Factors Governing Light Attenuation in Upper Segments of the James and York Estuaries and Their Influence on Primary Producers

Upper estuarine segments are characterized by mixing of diverse source waters with a variety of constituents that may influence water clarity (e.g., algae, inorganic particulates, dissolved color). We measured turbidity, total suspended solids (TSS), chlorophyll-a (CHLa), dissolved organic carbon (DOC), and chromophoric dissolved organic matter (CDOM) in upper segments of the James and York Estuaries to better understand their role in light attenuation. Turbidity and TSS were found to be the best predictors of inter-site and intra-site variations in light attenuation. CHLa was not found to be a strong predictor of light attenuation, indicating that suspended particulate matter was largely non-algal.

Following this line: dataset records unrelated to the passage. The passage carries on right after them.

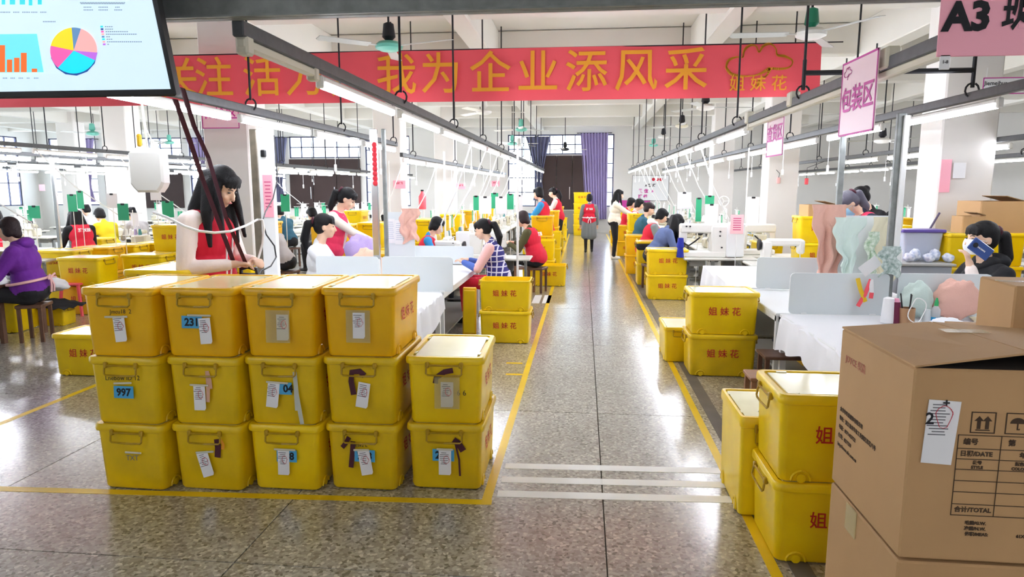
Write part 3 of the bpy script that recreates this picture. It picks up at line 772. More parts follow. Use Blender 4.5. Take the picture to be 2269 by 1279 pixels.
b = MB(); b.cyl((-.9, .0, .6), (-.9, .0, 2.64), .015, n=6); b.cyl((-.3, .0, .6), (-.3, .0, 2.64), .015, n=6); b.build('hanger', M('rod_black'), t)
# iron water bottle: white box shaped reservoir on a cord
p = aY(331, 376, 4.7)
t = thing('steam_water_tank', 'white plastic water tank hanging on a cord below the screen', 'water tank', tuple(p))
kk = 4.75 / F
b = MB()
prof = [(-41, 0), (-41, -8), (-43, -8)]
loops = []
def tankloop(y, s=1.0):
    out = []
    for (x, z) in [(-41, -36), (-35, -42), (35, -42), (41, -36), (41, 30), (36, 40), (26, 52), (-24, 52), (-34, 42), (-41, 32)]:
        out.append(Vector((x * s * kk, y, -z * s * kk)))
    return out
b.loft([tankloop(-.05, .9), tankloop(-.035, 1), tankloop(.035, 1), tankloop(.05, .9)]); b.build('tank', mat('tank_white', 'eceae4', .4), t)
b = MB(); b.rbox((0, 0, 44 * kk), (52 * kk, .07, 10 * kk), .008); b.build('cap', M('white_plastic'), t)
b = MB(); b.tube([(.0, 0, 50 * kk), (-.01, 0, 90 * kk), (-.02, 0, 160 * kk), (-.02, 0, 480 * kk)], .008, 5); b.tube([(.06, 0, 48 * kk), (.0, 0, 90 * kk), (-.02, 0, 150 * kk)], .005, 5); b.build('cord', M('cream_enamel'), t, True)
b = MB(); b.rbox((-.06, 0, 66 * kk), (.035, .03, .09), .01); b.build('pulley', M('clip_bronze'), t)
# ================================================================== CRATES
CL, CW, CHT = .65, .47, .410          # lid length, lid width, stacking height
def crate_meshes():
    D = {}
    b = MB(); r = .035
    lo = [rrect(.585, .405, r, .006), rrect(.6, .418, r, .02), rrect(.622, .442, r, .365), rrect(.634, .454, r, .368), rrect(.634, .454, r, .385),
          rrect(.612, .432, r, .385), rrect(.59, .408, r, .03)]
    b.loft(lo)
    # rib arcs round the castor openings on the long sides
    D['tub'] = b
    b = MB()
    b.loft([rrect(.648, .468, .04, .372), rrect(.652, .472, .04, .382), rrect(.648, .468, .04, .404), rrect(.634, .454, .036, .412), rrect(.585, .405, .03, .412), rrect(.578, .398, .03, .402), rrect(.56, .38, .03, .402)], cap0=True)
    D['lid'] = b
    b = MB(); b.rbox((0, 0, .4045), (.55, .372, .008), .003)
    for s in (-1, 1):
        for q in (-1, 1): b.box((s * .2, q * .192, .409), (.05, .016, .006))
    D['panel'] = b
    b = MB()
    for s in (-1, 1):
        b.tube([(s * .10, 0, 0), (s * .105, -.012, 0), (s * .105, -.02, -.05), (s * .095, -.021, -.058), (0, -.022, -.06)], .006, 5)
        b.rbox((s * .1, -.008, .0), (.024, .022, .035), .005)
    b.tube([(-.1, -.012, -.002), (.1, -.012, -.002)], .006, 5)
    D['handle'] = b
    b = MB()
    pts = [(.045 * math.cos(a), 0, .045 * math.sin(a)) for a in np.linspace(0, PI, 9)]
    b.tube(pts, .006, 4); b.cyl((0, -.004, .012), (0, .03, .012), .022, n=10)
    D['castor'] = b
    return D
_D = crate_meshes()
CM = {}
for cn in ('yellow', 'amber', 'lime'):
    m_ = M('crate_' + cn)
    CM[cn] = dict(tub=_D['tub'].mesh('tub', m_, True), lid=_D['lid'].mesh('lid', m_, True), castor=_D['castor'].mesh('castor', m_))
PANM = _D['panel'].mesh('lid_panel', M('lid_panel')); HNM = {'b': _D['handle'].mesh('handle', M('clip_bronze'), True)}
CTXT = text_mesh('姐 妹 花', .085, M('red_print'), .0009, .0, res=3)
FOOT = []; NUDGE = {}
def crate(x, y, z, label, rz=0.0, tone='yellow', lid=True, text=True, group='yellow storage crates', detail=2, size=(1, 1, 1), wob=True):
    """rz = 0: long side faces the camera; rz = 90 deg: short end faces the camera"""
    hx_, hy_ = (.33 * size[0], .24 * size[1]) if abs(rz) < .8 else (.24 * size[1], .33 * size[0])
    if group != 'block of stacked yellow crates' and group != 'crates by the cartons' and 'crate below the' not in label:
        key = (round(x, 3), round(y, 3))
        if key not in NUDGE:
            y2 = y
            while any(abs(x - q[0]) < hx_ + q[2] and abs(y2 - q[1]) < hy_ + q[3] for q in FOOT): y2 += .06
            NUDGE[key] = y2; FOOT.append((x, y2, hx_, hy_))
        y = NUDGE[key]
    else: FOOT.append((x, y, hx_, hy_))
    t = thing('storage_crate', label, 'crate', (x, y, z), rz, group); t.scale = size
    m_ = CM[tone]
    link('tub', m_['tub'], t)
    if lid:
        l = link('lid', m_['lid'], t)
        if detail > 0: link('lid_panel', PANM, l)
    if detail > 0:
        for s in (-1, 1):
            h = link('handle', HNM['b'], t, (s * .322, 0, .368)); h.rotation_euler = (0, 0, s * PI / 2)
    if detail > 1:
        for s in (-1, 1):
            for q in (-1, 1):
                c = link('castor', m_['castor'], t, (q * .2, s * (.213), .012)); c.rotation_euler = (0, 0, 0 if s < 0 else PI)
    if text:
        for s in (-1, 1):
            o = link('lettering', CTXT, t); o.matrix_local = (FRONT if s < 0 else BACK)((0, s * .2215, .225)) @ Matrix.Rotation(-.068, 4, 'X')
    return t
H90 = PI / 2
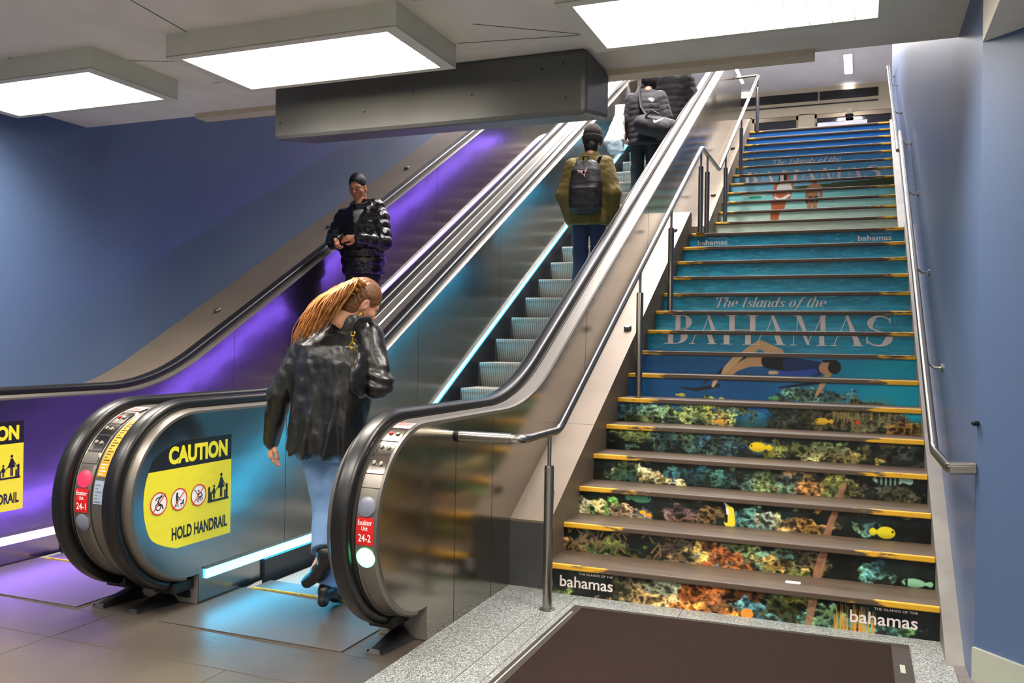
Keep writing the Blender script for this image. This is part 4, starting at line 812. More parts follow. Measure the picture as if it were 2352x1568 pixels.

CDOM played a greater role in light attenuation in the Pamunkey and Mattaponi sub-estuaries, which derive a greater proportion of their inflow from lowland (Coastal Plain) sources where extensive wetlands and floodplain forest likely serve as a source of CDOM. Although dissolved and particulate components of light attenuation were derived from external (watershed) sources, variation in external inputs (river discharge) was not a strong predictor of estuarine light attenuation. Analysis of long-term (25-year) data indicate trends of decreasing turbidity and increasing water clarity at some sites, coinciding with decreases in river sediment inputs. In the James Estuary, underwater light conditions remain below targets for successful SAV colonization and favor phytoplankton-dominated primary production. Management actions that reduce sediment loads are likely to be the most effective means for improving water clarity in upper estuarine segments.